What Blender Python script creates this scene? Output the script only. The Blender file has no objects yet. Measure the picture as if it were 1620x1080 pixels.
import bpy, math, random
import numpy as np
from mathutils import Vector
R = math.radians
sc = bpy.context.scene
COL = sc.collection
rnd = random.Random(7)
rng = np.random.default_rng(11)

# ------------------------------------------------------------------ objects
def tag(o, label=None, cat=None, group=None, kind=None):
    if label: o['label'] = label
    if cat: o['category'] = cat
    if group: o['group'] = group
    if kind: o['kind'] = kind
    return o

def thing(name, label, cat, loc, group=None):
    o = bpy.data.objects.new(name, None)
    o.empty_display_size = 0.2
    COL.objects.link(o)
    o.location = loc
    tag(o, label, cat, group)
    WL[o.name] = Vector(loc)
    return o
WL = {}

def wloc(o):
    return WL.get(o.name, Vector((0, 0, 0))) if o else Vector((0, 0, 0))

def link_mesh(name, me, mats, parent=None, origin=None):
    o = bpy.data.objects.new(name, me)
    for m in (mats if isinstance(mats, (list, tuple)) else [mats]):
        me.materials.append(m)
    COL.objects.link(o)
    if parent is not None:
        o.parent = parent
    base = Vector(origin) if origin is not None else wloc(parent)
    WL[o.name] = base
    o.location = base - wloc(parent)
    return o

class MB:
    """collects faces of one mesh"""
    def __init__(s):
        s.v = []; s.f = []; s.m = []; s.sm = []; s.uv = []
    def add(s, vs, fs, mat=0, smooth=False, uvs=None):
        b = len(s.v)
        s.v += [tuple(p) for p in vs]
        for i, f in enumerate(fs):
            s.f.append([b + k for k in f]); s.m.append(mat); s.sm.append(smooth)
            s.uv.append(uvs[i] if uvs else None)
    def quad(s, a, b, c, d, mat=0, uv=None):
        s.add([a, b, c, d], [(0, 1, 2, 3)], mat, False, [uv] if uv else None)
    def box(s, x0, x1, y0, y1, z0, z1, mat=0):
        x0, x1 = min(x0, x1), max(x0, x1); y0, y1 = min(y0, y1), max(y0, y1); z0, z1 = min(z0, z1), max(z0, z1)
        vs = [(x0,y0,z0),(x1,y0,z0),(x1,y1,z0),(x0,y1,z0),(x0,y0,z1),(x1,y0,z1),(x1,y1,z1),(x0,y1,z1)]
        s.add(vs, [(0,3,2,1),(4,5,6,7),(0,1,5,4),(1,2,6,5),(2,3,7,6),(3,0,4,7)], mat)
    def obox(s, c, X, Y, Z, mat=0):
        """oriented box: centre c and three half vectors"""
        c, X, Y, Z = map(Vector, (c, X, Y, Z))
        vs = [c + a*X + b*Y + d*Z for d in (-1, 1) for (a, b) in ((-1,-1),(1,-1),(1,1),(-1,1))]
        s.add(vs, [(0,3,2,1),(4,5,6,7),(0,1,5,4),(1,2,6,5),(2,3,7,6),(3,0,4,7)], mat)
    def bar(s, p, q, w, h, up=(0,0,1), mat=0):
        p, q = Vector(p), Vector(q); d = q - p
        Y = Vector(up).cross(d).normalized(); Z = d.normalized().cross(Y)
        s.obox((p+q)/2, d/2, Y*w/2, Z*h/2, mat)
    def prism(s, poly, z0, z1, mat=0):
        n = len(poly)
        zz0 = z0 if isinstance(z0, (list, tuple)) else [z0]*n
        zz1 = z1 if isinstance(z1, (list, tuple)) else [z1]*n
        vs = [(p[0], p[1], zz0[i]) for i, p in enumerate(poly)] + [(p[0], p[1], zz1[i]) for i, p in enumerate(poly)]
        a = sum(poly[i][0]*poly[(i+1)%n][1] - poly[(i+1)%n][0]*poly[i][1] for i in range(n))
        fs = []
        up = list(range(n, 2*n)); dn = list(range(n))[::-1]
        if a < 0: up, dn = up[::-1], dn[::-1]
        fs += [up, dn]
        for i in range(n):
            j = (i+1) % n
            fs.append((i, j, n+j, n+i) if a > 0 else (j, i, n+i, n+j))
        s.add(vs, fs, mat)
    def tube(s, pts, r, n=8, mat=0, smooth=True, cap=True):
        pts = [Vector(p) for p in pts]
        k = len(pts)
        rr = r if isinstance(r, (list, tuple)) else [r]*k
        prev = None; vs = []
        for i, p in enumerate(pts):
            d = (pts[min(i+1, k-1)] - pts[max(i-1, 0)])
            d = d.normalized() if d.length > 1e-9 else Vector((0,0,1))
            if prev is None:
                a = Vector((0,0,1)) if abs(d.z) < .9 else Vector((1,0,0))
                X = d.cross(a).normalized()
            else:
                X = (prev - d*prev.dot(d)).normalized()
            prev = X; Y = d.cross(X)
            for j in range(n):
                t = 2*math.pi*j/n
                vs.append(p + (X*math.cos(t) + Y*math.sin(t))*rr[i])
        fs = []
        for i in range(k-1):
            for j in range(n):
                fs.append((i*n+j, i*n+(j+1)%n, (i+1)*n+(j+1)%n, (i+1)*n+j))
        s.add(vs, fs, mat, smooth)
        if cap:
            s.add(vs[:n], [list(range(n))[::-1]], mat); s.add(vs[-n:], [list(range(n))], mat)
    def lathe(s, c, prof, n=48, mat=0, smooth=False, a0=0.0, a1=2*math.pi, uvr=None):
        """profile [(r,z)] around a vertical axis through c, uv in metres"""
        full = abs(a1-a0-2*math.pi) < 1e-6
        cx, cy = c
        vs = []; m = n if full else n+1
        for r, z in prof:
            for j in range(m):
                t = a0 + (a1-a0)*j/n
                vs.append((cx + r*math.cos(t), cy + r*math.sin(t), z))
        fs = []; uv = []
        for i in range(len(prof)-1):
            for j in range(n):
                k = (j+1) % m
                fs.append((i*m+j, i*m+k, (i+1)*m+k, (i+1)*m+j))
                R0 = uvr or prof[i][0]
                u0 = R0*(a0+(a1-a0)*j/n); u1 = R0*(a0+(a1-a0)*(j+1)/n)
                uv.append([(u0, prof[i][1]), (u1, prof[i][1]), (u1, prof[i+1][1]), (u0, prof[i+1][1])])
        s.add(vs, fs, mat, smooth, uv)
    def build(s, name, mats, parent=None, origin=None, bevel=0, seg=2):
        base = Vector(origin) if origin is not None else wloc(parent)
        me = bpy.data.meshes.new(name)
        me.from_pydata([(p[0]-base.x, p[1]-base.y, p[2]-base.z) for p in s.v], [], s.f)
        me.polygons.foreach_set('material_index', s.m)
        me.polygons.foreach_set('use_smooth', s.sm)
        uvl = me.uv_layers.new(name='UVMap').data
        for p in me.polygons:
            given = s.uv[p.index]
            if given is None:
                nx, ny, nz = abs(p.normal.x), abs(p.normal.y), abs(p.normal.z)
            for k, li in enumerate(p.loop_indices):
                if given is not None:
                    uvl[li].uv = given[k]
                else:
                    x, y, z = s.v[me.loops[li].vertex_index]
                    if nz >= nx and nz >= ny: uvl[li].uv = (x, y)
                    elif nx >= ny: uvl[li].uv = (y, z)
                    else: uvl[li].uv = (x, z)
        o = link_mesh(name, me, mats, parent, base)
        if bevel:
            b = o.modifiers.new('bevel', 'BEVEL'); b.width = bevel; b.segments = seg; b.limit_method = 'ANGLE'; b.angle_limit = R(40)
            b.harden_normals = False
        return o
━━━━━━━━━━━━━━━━
▶ [WORK INSTRUCTIONS]
Extract the whole listing, character for character.

▶ [ANSWER TO THE TASK]
What Blender Python script creates this scene? Output the script only. The Blender file has no objects yet. Measure the picture as if it were 1620x1080 pixels.
import bpy, math, random
import numpy as np
from mathutils import Vector
R = math.radians
sc = bpy.context.scene
COL = sc.collection
rnd = random.Random(7)
rng = np.random.default_rng(11)

# ------------------------------------------------------------------ objects
def tag(o, label=None, cat=None, group=None, kind=None):
    if label: o['label'] = label
    if cat: o['category'] = cat
    if group: o['group'] = group
    if kind: o['kind'] = kind
    return o

def thing(name, label, cat, loc, group=None):
    o = bpy.data.objects.new(name, None)
    o.empty_display_size = 0.2
    COL.objects.link(o)
    o.location = loc
    tag(o, label, cat, group)
    WL[o.name] = Vector(loc)
    return o
WL = {}

def wloc(o):
    return WL.get(o.name, Vector((0, 0, 0))) if o else Vector((0, 0, 0))

def link_mesh(name, me, mats, parent=None, origin=None):
    o = bpy.data.objects.new(name, me)
    for m in (mats if isinstance(mats, (list, tuple)) else [mats]):
        me.materials.append(m)
    COL.objects.link(o)
    if parent is not None:
        o.parent = parent
    base = Vector(origin) if origin is not None else wloc(parent)
    WL[o.name] = base
    o.location = base - wloc(parent)
    return o

class MB:
    """collects faces of one mesh"""
    def __init__(s):
        s.v = []; s.f = []; s.m = []; s.sm = []; s.uv = []
    def add(s, vs, fs, mat=0, smooth=False, uvs=None):
        b = len(s.v)
        s.v += [tuple(p) for p in vs]
        for i, f in enumerate(fs):
            s.f.append([b + k for k in f]); s.m.append(mat); s.sm.append(smooth)
            s.uv.append(uvs[i] if uvs else None)
    def quad(s, a, b, c, d, mat=0, uv=None):
        s.add([a, b, c, d], [(0, 1, 2, 3)], mat, False, [uv] if uv else None)
    def box(s, x0, x1, y0, y1, z0, z1, mat=0):
        x0, x1 = min(x0, x1), max(x0, x1); y0, y1 = min(y0, y1), max(y0, y1); z0, z1 = min(z0, z1), max(z0, z1)
        vs = [(x0,y0,z0),(x1,y0,z0),(x1,y1,z0),(x0,y1,z0),(x0,y0,z1),(x1,y0,z1),(x1,y1,z1),(x0,y1,z1)]
        s.add(vs, [(0,3,2,1),(4,5,6,7),(0,1,5,4),(1,2,6,5),(2,3,7,6),(3,0,4,7)], mat)
    def obox(s, c, X, Y, Z, mat=0):
        """oriented box: centre c and three half vectors"""
        c, X, Y, Z = map(Vector, (c, X, Y, Z))
        vs = [c + a*X + b*Y + d*Z for d in (-1, 1) for (a, b) in ((-1,-1),(1,-1),(1,1),(-1,1))]
        s.add(vs, [(0,3,2,1),(4,5,6,7),(0,1,5,4),(1,2,6,5),(2,3,7,6),(3,0,4,7)], mat)
    def bar(s, p, q, w, h, up=(0,0,1), mat=0):
        p, q = Vector(p), Vector(q); d = q - p
        Y = Vector(up).cross(d).normalized(); Z = d.normalized().cross(Y)
        s.obox((p+q)/2, d/2, Y*w/2, Z*h/2, mat)
    def prism(s, poly, z0, z1, mat=0):
        n = len(poly)
        zz0 = z0 if isinstance(z0, (list, tuple)) else [z0]*n
        zz1 = z1 if isinstance(z1, (list, tuple)) else [z1]*n
        vs = [(p[0], p[1], zz0[i]) for i, p in enumerate(poly)] + [(p[0], p[1], zz1[i]) for i, p in enumerate(poly)]
        a = sum(poly[i][0]*poly[(i+1)%n][1] - poly[(i+1)%n][0]*poly[i][1] for i in range(n))
        fs = []
        up = list(range(n, 2*n)); dn = list(range(n))[::-1]
        if a < 0: up, dn = up[::-1], dn[::-1]
        fs += [up, dn]
        for i in range(n):
            j = (i+1) % n
            fs.append((i, j, n+j, n+i) if a > 0 else (j, i, n+i, n+j))
        s.add(vs, fs, mat)
    def tube(s, pts, r, n=8, mat=0, smooth=True, cap=True):
        pts = [Vector(p) for p in pts]
        k = len(pts)
        rr = r if isinstance(r, (list, tuple)) else [r]*k
        prev = None; vs = []
        for i, p in enumerate(pts):
            d = (pts[min(i+1, k-1)] - pts[max(i-1, 0)])
            d = d.normalized() if d.length > 1e-9 else Vector((0,0,1))
            if prev is None:
                a = Vector((0,0,1)) if abs(d.z) < .9 else Vector((1,0,0))
                X = d.cross(a).normalized()
            else:
                X = (prev - d*prev.dot(d)).normalized()
            prev = X; Y = d.cross(X)
            for j in range(n):
                t = 2*math.pi*j/n
                vs.append(p + (X*math.cos(t) + Y*math.sin(t))*rr[i])
        fs = []
        for i in range(k-1):
            for j in range(n):
                fs.append((i*n+j, i*n+(j+1)%n, (i+1)*n+(j+1)%n, (i+1)*n+j))
        s.add(vs, fs, mat, smooth)
        if cap:
            s.add(vs[:n], [list(range(n))[::-1]], mat); s.add(vs[-n:], [list(range(n))], mat)
    def lathe(s, c, prof, n=48, mat=0, smooth=False, a0=0.0, a1=2*math.pi, uvr=None):
        """profile [(r,z)] around a vertical axis through c, uv in metres"""
        full = abs(a1-a0-2*math.pi) < 1e-6
        cx, cy = c
        vs = []; m = n if full else n+1
        for r, z in prof:
            for j in range(m):
                t = a0 + (a1-a0)*j/n
                vs.append((cx + r*math.cos(t), cy + r*math.sin(t), z))
        fs = []; uv = []
        for i in range(len(prof)-1):
            for j in range(n):
                k = (j+1) % m
                fs.append((i*m+j, i*m+k, (i+1)*m+k, (i+1)*m+j))
                R0 = uvr or prof[i][0]
                u0 = R0*(a0+(a1-a0)*j/n); u1 = R0*(a0+(a1-a0)*(j+1)/n)
                uv.append([(u0, prof[i][1]), (u1, prof[i][1]), (u1, prof[i+1][1]), (u0, prof[i+1][1])])
        s.add(vs, fs, mat, smooth, uv)
    def build(s, name, mats, parent=None, origin=None, bevel=0, seg=2):
        base = Vector(origin) if origin is not None else wloc(parent)
        me = bpy.data.meshes.new(name)
        me.from_pydata([(p[0]-base.x, p[1]-base.y, p[2]-base.z) for p in s.v], [], s.f)
        me.polygons.foreach_set('material_index', s.m)
        me.polygons.foreach_set('use_smooth', s.sm)
        uvl = me.uv_layers.new(name='UVMap').data
        for p in me.polygons:
            given = s.uv[p.index]
            if given is None:
                nx, ny, nz = abs(p.normal.x), abs(p.normal.y), abs(p.normal.z)
            for k, li in enumerate(p.loop_indices):
                if given is not None:
                    uvl[li].uv = given[k]
                else:
                    x, y, z = s.v[me.loops[li].vertex_index]
                    if nz >= nx and nz >= ny: uvl[li].uv = (x, y)
                    elif nx >= ny: uvl[li].uv = (y, z)
                    else: uvl[li].uv = (x, z)
        o = link_mesh(name, me, mats, parent, base)
        if bevel:
            b = o.modifiers.new('bevel', 'BEVEL'); b.width = bevel; b.segments = seg; b.limit_method = 'ANGLE'; b.angle_limit = R(40)
            b.harden_normals = False
        return o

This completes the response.